| Given exercise |
Go from the first line to the line with "self.V, self.F, self.A, self.n" and return those lines verbatim, ends included.

| Recorded data |
****************************************

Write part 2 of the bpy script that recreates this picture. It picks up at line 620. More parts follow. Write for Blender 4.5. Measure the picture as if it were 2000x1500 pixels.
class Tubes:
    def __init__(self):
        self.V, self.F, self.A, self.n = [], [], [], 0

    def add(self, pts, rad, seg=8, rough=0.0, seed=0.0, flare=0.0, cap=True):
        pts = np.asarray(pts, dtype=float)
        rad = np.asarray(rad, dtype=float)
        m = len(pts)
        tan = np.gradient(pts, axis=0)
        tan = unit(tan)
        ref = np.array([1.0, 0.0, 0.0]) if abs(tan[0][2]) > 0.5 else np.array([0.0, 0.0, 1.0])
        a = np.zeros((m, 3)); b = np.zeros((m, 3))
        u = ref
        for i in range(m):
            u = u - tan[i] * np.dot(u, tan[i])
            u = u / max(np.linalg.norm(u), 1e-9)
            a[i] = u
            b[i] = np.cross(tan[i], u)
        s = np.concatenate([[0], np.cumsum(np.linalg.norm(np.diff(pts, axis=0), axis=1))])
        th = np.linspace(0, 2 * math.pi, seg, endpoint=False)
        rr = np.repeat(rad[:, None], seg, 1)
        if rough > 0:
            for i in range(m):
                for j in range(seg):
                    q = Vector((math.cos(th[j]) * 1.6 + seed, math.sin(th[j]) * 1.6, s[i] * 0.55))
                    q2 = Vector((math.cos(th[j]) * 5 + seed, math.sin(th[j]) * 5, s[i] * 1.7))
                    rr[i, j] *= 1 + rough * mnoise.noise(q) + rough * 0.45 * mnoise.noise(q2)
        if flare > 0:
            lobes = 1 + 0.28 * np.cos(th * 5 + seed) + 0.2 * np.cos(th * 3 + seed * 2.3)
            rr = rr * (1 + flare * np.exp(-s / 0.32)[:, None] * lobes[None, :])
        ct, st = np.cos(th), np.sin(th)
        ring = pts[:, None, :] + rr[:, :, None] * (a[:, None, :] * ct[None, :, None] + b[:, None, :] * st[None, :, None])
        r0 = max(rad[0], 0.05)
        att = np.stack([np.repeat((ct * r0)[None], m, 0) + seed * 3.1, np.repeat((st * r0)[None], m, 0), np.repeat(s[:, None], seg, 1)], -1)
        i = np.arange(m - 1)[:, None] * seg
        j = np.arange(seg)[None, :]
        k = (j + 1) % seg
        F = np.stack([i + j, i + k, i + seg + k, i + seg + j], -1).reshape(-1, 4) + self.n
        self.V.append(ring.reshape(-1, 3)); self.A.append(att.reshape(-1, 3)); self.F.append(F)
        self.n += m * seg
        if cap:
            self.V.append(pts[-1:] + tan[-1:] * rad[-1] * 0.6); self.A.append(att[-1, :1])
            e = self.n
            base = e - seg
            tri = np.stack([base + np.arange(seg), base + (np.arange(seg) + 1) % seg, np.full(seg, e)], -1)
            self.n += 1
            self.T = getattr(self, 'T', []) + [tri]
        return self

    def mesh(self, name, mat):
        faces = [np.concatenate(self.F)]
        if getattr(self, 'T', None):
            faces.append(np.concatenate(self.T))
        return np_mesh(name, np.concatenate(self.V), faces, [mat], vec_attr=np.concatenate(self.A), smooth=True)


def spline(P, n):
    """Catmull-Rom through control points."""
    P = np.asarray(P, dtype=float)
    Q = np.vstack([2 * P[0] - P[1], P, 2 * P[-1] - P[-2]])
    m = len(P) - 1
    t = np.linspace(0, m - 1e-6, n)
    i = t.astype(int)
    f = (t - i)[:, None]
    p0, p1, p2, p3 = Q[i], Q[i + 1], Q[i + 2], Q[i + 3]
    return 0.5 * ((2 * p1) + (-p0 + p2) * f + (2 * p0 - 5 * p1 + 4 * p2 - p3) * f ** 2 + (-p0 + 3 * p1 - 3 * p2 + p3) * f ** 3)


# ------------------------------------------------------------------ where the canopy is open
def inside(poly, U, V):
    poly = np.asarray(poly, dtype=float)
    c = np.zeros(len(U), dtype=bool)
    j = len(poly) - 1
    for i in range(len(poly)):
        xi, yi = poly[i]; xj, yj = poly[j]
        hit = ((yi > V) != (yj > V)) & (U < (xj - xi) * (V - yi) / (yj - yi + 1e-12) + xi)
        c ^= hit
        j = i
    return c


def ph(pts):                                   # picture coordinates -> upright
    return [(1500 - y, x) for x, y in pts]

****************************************

| Task output |
Write part 2 of the bpy script that recreates this picture. It picks up at line 620. More parts follow. Write for Blender 4.5. Measure the picture as if it were 2000x1500 pixels.
class Tubes:
    def __init__(self):
        self.V, self.F, self.A, self.n = [], [], [], 0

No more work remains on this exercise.